Die deutschen Siedler und auch die in der Dorfgemeinschaft verbliebenen Slaven unterstanden dem deutschen Recht. Sie hatten die untere Gerichtsbarkeit durch Scholzen und Schöffen in eigener Hand. Die höhere Gerichtsbarkeit lag bei dem Adel und vielerorts bei den Kirchen. 

Die Kirche erhielt als "Pfarrwidmuth" wie die anderen Siedler eine Hufe zugewiesen, die vom Pfarrer bewirtschaftet wurde. 

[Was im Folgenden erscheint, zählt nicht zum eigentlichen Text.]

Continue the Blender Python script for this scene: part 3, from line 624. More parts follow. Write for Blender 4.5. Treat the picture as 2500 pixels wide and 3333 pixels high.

Der Lokator, der in Absprache mit dem Grundherren die Dorfanlage organisiert hatte, wurde in der Regel zum Dorfscholzen eingesetzt. Das Amt war fast immer erblich. Deshalb auch der Name Erbscholtisei, den man in vielen Dörfern Schlesiens noch fand. Bei uns war die Scholtisei aller Wahrscheinlichkeit nach das Freigut Stanke. Der "Scholze" erhielt je nach Vereinbarung für seine Arbeit einige Freihufen. Bei der Größe unseres Dorfes wird die Scholtisei mindestens 6 Hufen, also 500-600 Morgen groß gewesen sein. Als Vorsitzender des Dorfgerichts erhielt er den dritten Pfennig von den eingehenden Strafgeldern. Außer der Zinsfreiheit wurden dem Scholten darüber hinaus weitere Rechte eingeräumt. Er durfte einen Kretscham einrichten, Bier brauen, eine Mühle anlegen evtl. Brot- oder Fleischbänke einrichten. Diese Regelungen waren örtlich verschieden. In unserem Ort gehörte zum Scholzenrecht die freie Schaftrift für 200 Schafe auf der Gemeindeweide. Dem Grundherrn mußte er bei Bedarf ein Pferd zur Verfügung stellen, ihn beim "Dreiding", dem jährlich dreimal tagenden Gericht, bewirten und bei den Bauern den Grundzins einsammeln. Die Erblichkeit des Scholzenamtes wurde später weitgehend abgeschafft. An seine Stelle trat der "Setzscholze", der also eingesetzt wurde. Aus dem Scholten entwickelte sich in Westdeutschland der Familienname Schulte und im Osten der weitverbreitete Name Scholz mit den vielen Abwandlungen Scholze, Schulze usw.